▶ [Your task] Restate, exactly and without pictures, the lines from the start of the listing below through the line holding "random.seed(7)".

————

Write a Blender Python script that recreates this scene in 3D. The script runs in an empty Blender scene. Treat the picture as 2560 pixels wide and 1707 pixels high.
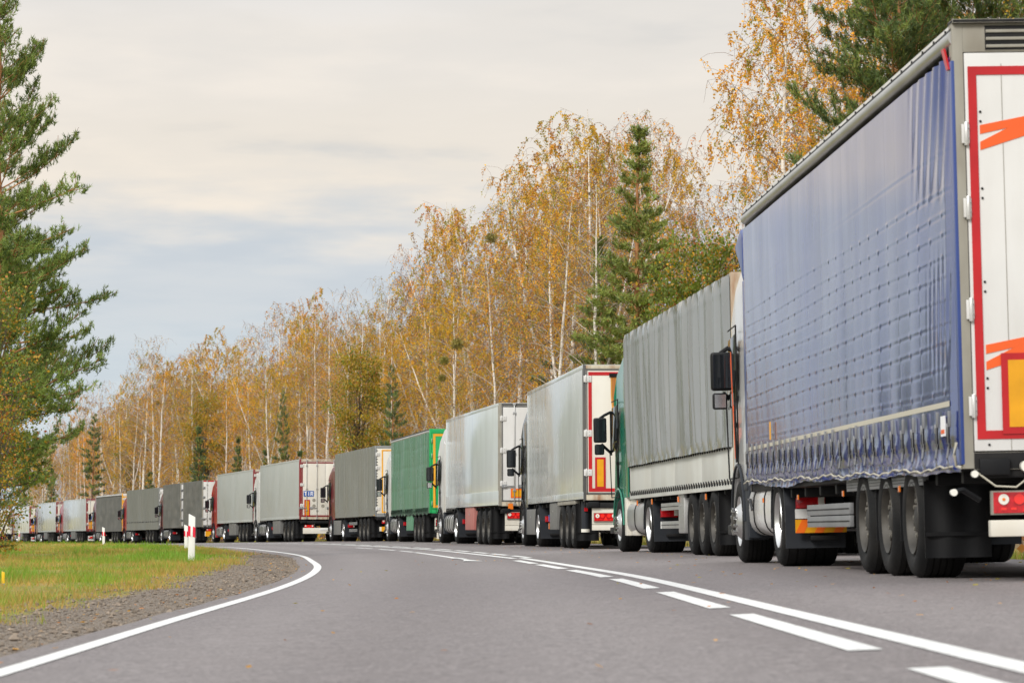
import bpy, bmesh, math, random
import numpy as np
from mathutils import Vector, Matrix

R = math.radians
sc = bpy.context.scene
col = sc.collection
random.seed(7)

# ------------------------------------------------------------------ camera, sky, sun, exposure
cd = bpy.data.cameras.new("camera")
cam = bpy.data.objects.new("camera", cd)
col.objects.link(cam)
cam.location = (0, 0, 0)
cam.rotation_euler = (R(90 + 3.575), 0, 0)
cd.sensor_width = 36.0
cd.lens = 111.7
cd.clip_start = 0.1
cd.clip_end = 6000
cd.dof.use_dof = True
cd.dof.focus_distance = 70.0
cd.dof.aperture_fstop = 7.5
cd.dof.aperture_blades = 9
sc.camera = cam

SUN_EL, SUN_AZ = 34.0, 214.0          # degrees; azimuth measured from +Y towards +X (behind the camera, to the left)
world = bpy.data.worlds.new("World")
sc.world = world
world.use_nodes = True
wn, wl = world.node_tree.nodes, world.node_tree.links
wn.clear()
w_out = wn.new('ShaderNodeOutputWorld')
w_bg = wn.new('ShaderNodeBackground')
w_bg.inputs['Strength'].default_value = 0.1
w_sky = wn.new('ShaderNodeTexSky')
w_sky.sky_type = 'NISHITA'
w_sky.sun_disc = False
w_sky.sun_elevation = R(SUN_EL)
w_sky.sun_rotation = R(SUN_AZ)
w_sky.air_density = 1.5
w_sky.dust_density = 3.0


def wmath(op, a, b=None, clamp=False):
    n = wn.new('ShaderNodeMath')
    n.operation = op
    n.use_clamp = clamp
    for i, v in enumerate((a, b)):
        if v is None:
            continue
        if isinstance(v, (int, float)):
            n.inputs[i].default_value = v
        else:
            wl.new(v, n.inputs[i])
    return n.outputs[0]


w_tc = wn.new('ShaderNodeTexCoord')
w_sep = wn.new('ShaderNodeSeparateXYZ')
wl.new(w_tc.outputs['Generated'], w_sep.inputs[0])
zc = wmath('MAXIMUM', w_sep.outputs[2], 0.0)
den = wmath('ADD', zc, 0.10)
w_comb = wn.new('ShaderNodeCombineXYZ')
wl.new(wmath('DIVIDE', w_sep.outputs[0], den), w_comb.inputs[0])
wl.new(wmath('DIVIDE', w_sep.outputs[1], den), w_comb.inputs[1])


def wnoise(scale, detail, rough, loc):
    mp = wn.new('ShaderNodeMapping')
    mp.inputs['Location'].default_value = loc
    wl.new(w_comb.outputs[0], mp.inputs[0])
    n = wn.new('ShaderNodeTexNoise')
    n.inputs['Scale'].default_value = scale
    n.inputs['Detail'].default_value = detail
    n.inputs['Roughness'].default_value = rough
    wl.new(mp.outputs[0], n.inputs['Vector'])
    return n.outputs[0]


n_big = wnoise(0.55, 4, 0.5, (3.1, 0.4, 0))
n_mid = wnoise(1.7, 5, 0.55, (7.7, 2.2, 0))
n_fine = wnoise(5.0, 4, 0.5, (1.3, 9.0, 0))


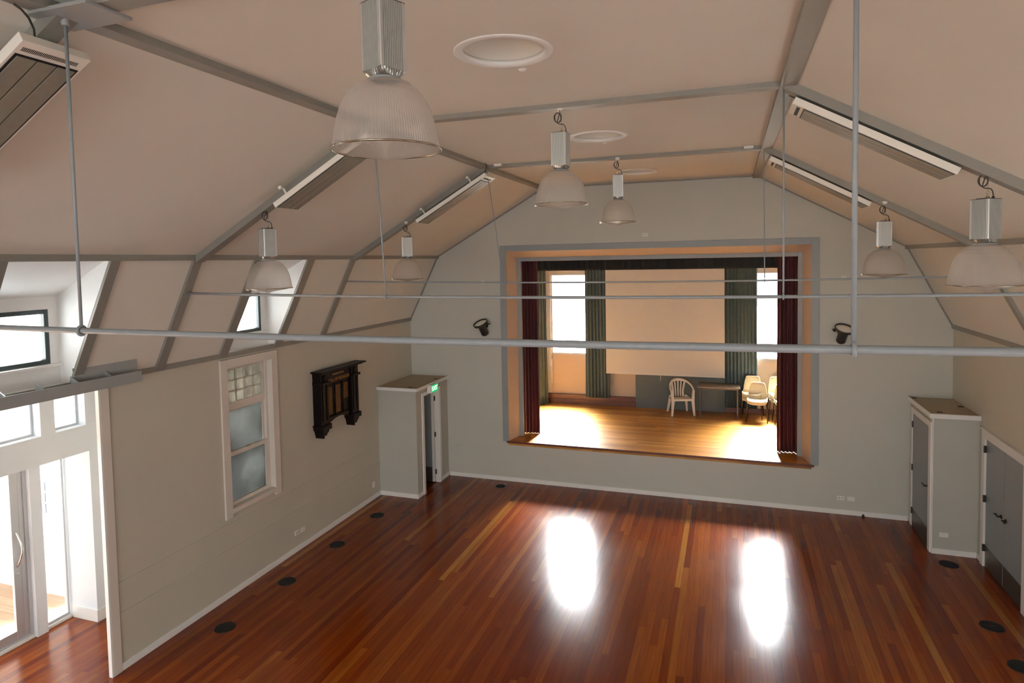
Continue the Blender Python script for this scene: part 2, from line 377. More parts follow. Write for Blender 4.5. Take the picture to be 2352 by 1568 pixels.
for i, (a, b) in enumerate(((2.12, 3.1), (6.98, 7.94))):
    mb = MB(); mb.box(a-.13, a, 3.655, 3.68, 1.09 if i == 0 else SZ-.05, 4.29).box(b, b+.13, 3.655, 3.68, SZ-.05, 4.29)
    mb.box(a, a+.04, 3.70, 3.76, SZ, TZ+.13).box(b-.04, b, 3.70, 3.76, SZ, TZ+.13).box(a+.04, b-.04, 3.70, 3.76, SZ, SZ+.05).box(a+.04, b-.04, 3.70, 3.76, TZ+.05, TZ+.13)
    w = S(mb, 'window_%d' % (i+1), 'cream_paint')
    MB().box(a+.04, b-.04, 3.728, 3.734, SZ+.05, TZ+.05).build('glass', 'glass', w)
    bl = MB().box(a+.005, b-.005, 3.664, 3.695, 4.15, 4.285).tube([(a+.01, 3.66, 4.27), (b-.01, 3.66, 4.27)], .02, 12).build('roller_blind', 'cream_paint')
    bl['label'] = ('cream roller blind wound up at the top of the left stage window', 'cream roller blind wound up at the top of the right stage window')[i]; bl['category'] = 'blind'; bl['group'] = 'roller blinds on the stage'
# ------------------------------------------------------------------ ceiling
def cell(mb, cx, cy, hx, hy, R, z, n=48, up=.1):
    cs = [Vector((cx+R*math.cos(2*PI*k/n), cy+R*math.sin(2*PI*k/n), z)) for k in range(n)]
    def sq(k):
        c_, s_ = math.cos(2*PI*k/n), math.sin(2*PI*k/n); t_ = min(hx/abs(c_) if abs(c_) > 1e-9 else 1e9, hy/abs(s_) if abs(s_) > 1e-9 else 1e9)
        return Vector((cx+c_*t_, cy+s_*t_, z))
    for k in range(n):
        a, b = sq(k), sq(k+1); p = [cs[k], cs[(k+1) % n], b]
        if abs(a.x-b.x) > 1e-6 and abs(a.y-b.y) > 1e-6:
            corner = Vector((cx+math.copysign(hx, a.x+b.x-2*cx), cy+math.copysign(hy, a.y+b.y-2*cy), z)); p.append(corner)
        p.append(a)
        mb.poly(p)
mb = MB()
DISCS = [(5.04, -8.0), (5.05, -4.73), (5.06, -1.45)]
ys = sorted({YB, 0.2} | {c[1]-.5 for c in DISCS} | {c[1]+.5 for c in DISCS})
for a, b in zip(ys, ys[1:]):
    mid = (a+b)/2; d = [c for c in DISCS if abs(c[1]-mid) < .45]
    if d:
        cx = d[0][0]
        mb.poly([(A2, a, H3), (cx-.5, a, H3), (cx-.5, b, H3), (A2, b, H3)]); mb.poly([(cx+.5, a, H3), (WX-A2, a, H3), (WX-A2, b, H3), (cx+.5, b, H3)])
        cell(mb, cx, d[0][1], .5, .5, .285, H3)
    else: mb.poly([(A2, a, H3), (WX-A2, a, H3), (WX-A2, b, H3), (A2, b, H3)])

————

▶ [Answer to the problem]
Write a Blender Python script that recreates this scene in 3D. The script runs in an empty Blender scene. Treat the picture as 2560 pixels wide and 1707 pixels high.
import bpy, bmesh, math, random
import numpy as np
from mathutils import Vector, Matrix

R = math.radians
sc = bpy.context.scene
col = sc.collection
random.seed(7)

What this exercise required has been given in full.